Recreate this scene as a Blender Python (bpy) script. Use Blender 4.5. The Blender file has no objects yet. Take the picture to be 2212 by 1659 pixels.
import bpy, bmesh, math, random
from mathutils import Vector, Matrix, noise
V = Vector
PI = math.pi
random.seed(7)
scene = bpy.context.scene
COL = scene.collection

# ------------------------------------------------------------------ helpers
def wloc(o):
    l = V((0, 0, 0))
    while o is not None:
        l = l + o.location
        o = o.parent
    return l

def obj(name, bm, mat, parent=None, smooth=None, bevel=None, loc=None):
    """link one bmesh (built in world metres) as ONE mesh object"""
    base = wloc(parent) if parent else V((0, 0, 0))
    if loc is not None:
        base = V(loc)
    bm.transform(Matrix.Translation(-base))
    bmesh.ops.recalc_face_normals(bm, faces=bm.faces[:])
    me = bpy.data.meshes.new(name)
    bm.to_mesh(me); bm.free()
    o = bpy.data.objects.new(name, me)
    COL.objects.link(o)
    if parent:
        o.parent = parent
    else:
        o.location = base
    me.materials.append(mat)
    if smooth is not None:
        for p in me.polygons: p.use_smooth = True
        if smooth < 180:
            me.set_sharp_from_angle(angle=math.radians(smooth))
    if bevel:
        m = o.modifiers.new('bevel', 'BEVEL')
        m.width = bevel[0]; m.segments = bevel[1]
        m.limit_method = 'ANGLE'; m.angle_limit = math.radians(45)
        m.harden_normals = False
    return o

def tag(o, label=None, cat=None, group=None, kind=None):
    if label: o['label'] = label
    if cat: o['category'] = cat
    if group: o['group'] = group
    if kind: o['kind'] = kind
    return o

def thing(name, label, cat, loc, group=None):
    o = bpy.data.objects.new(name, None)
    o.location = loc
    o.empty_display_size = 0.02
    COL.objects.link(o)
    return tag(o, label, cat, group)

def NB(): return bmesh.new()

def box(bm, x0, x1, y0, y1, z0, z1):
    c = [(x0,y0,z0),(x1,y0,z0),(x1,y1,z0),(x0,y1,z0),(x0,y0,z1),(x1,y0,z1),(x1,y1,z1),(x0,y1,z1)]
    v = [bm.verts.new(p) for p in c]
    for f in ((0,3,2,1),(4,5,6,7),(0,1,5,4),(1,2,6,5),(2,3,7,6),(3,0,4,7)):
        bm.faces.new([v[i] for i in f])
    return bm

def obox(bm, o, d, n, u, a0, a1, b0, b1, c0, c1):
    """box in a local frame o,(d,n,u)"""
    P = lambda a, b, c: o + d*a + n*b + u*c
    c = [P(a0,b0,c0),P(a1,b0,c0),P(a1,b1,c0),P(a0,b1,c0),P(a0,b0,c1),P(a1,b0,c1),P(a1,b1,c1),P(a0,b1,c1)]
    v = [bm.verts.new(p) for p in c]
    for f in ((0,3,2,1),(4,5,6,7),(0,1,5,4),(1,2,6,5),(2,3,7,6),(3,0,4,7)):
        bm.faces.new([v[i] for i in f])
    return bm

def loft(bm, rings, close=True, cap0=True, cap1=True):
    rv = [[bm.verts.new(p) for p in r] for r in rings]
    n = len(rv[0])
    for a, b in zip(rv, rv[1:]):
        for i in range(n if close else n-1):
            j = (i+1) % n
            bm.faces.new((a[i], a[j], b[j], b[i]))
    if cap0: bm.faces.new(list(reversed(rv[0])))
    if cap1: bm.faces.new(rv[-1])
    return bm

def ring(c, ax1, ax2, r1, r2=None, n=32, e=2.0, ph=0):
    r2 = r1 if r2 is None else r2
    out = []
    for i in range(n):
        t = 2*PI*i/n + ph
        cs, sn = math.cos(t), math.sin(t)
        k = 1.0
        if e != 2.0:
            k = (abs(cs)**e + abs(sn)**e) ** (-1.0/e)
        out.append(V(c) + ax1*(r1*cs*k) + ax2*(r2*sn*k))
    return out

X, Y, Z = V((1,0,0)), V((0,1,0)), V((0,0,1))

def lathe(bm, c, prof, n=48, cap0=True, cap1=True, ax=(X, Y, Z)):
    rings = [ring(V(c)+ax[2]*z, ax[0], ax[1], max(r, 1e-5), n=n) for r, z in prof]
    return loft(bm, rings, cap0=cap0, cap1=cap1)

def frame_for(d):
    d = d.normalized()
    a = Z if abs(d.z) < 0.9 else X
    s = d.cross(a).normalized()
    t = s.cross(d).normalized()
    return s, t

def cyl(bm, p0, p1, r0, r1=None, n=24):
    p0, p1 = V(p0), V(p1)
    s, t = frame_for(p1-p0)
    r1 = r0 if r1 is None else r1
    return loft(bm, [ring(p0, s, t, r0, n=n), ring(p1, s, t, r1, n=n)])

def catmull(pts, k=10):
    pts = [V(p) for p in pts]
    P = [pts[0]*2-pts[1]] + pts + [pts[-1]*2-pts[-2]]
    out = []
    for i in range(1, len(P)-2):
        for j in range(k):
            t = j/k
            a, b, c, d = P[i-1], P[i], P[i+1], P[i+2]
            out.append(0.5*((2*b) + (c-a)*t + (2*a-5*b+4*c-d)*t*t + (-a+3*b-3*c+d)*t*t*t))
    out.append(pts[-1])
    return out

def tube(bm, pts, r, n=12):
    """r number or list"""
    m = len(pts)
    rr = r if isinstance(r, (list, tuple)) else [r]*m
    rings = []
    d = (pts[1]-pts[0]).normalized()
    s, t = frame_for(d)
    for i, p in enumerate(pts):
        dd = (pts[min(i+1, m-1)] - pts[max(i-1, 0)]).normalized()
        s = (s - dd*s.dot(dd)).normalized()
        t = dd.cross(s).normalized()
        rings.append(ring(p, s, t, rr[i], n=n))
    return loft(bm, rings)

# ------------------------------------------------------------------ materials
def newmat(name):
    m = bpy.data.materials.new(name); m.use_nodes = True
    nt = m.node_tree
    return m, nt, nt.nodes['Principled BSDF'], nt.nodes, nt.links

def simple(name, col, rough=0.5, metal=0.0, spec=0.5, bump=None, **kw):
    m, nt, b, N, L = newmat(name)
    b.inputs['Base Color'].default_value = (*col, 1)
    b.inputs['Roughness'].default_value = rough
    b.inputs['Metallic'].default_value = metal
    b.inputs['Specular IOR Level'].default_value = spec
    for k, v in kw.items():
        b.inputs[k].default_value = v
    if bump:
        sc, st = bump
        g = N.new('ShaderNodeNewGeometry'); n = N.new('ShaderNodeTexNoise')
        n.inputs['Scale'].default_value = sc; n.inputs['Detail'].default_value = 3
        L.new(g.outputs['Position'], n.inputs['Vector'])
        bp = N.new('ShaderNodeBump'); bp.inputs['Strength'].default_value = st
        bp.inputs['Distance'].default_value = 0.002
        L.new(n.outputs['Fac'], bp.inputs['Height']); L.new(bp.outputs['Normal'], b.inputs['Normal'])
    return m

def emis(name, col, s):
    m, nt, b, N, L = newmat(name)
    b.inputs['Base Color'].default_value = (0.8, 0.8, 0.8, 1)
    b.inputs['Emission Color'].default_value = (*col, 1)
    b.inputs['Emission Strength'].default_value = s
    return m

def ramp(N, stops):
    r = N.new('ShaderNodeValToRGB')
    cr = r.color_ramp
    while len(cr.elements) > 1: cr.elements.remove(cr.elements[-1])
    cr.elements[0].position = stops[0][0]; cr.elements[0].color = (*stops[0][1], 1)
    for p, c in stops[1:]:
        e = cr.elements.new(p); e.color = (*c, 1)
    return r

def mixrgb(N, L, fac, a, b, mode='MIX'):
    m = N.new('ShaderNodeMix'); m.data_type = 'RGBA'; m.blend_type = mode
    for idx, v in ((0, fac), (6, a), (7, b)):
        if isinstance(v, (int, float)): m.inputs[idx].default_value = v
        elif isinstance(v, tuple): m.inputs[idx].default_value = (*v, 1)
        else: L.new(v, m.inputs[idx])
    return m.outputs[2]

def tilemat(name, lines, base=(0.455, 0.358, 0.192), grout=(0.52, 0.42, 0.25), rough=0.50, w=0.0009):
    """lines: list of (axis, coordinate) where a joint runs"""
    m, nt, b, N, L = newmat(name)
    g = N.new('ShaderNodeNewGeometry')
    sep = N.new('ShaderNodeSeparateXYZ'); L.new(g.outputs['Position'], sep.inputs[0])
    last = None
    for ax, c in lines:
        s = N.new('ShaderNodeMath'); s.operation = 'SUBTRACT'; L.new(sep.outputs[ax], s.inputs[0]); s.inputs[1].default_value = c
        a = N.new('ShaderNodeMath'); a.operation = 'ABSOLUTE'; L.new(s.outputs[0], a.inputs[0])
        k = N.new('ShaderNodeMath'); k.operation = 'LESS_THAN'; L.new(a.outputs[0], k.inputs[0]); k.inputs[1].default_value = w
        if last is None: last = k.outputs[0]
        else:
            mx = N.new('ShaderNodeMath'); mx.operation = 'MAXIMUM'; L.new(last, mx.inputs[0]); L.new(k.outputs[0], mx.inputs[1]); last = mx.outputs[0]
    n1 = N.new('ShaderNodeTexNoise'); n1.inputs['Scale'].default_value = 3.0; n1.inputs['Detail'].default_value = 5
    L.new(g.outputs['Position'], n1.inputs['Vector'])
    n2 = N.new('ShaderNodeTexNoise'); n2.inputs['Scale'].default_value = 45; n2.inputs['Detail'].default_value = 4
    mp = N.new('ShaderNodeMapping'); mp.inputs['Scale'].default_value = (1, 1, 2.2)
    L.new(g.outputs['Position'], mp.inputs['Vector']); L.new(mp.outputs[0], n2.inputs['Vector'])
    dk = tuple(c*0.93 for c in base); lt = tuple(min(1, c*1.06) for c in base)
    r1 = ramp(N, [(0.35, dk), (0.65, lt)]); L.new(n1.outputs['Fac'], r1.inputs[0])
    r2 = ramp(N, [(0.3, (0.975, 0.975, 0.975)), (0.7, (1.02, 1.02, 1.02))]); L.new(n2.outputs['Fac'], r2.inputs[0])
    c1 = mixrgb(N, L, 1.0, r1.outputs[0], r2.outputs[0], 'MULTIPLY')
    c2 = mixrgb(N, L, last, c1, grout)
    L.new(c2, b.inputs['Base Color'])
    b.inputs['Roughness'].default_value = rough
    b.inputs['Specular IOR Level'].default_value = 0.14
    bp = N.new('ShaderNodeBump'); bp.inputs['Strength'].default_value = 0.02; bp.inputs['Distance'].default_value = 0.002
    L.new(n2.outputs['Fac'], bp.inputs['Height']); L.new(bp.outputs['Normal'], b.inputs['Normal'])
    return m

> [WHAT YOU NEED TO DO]
Gather all the lines that include the word "scene" and copy them out.

> [ANSWER TO THIS EXERCISE]
Recreate this scene as a Blender Python (bpy) script. Use Blender 4.5. The Blender file has no objects yet. Take the picture to be 2212 by 1659 pixels.
scene = bpy.context.scene
COL = scene.collection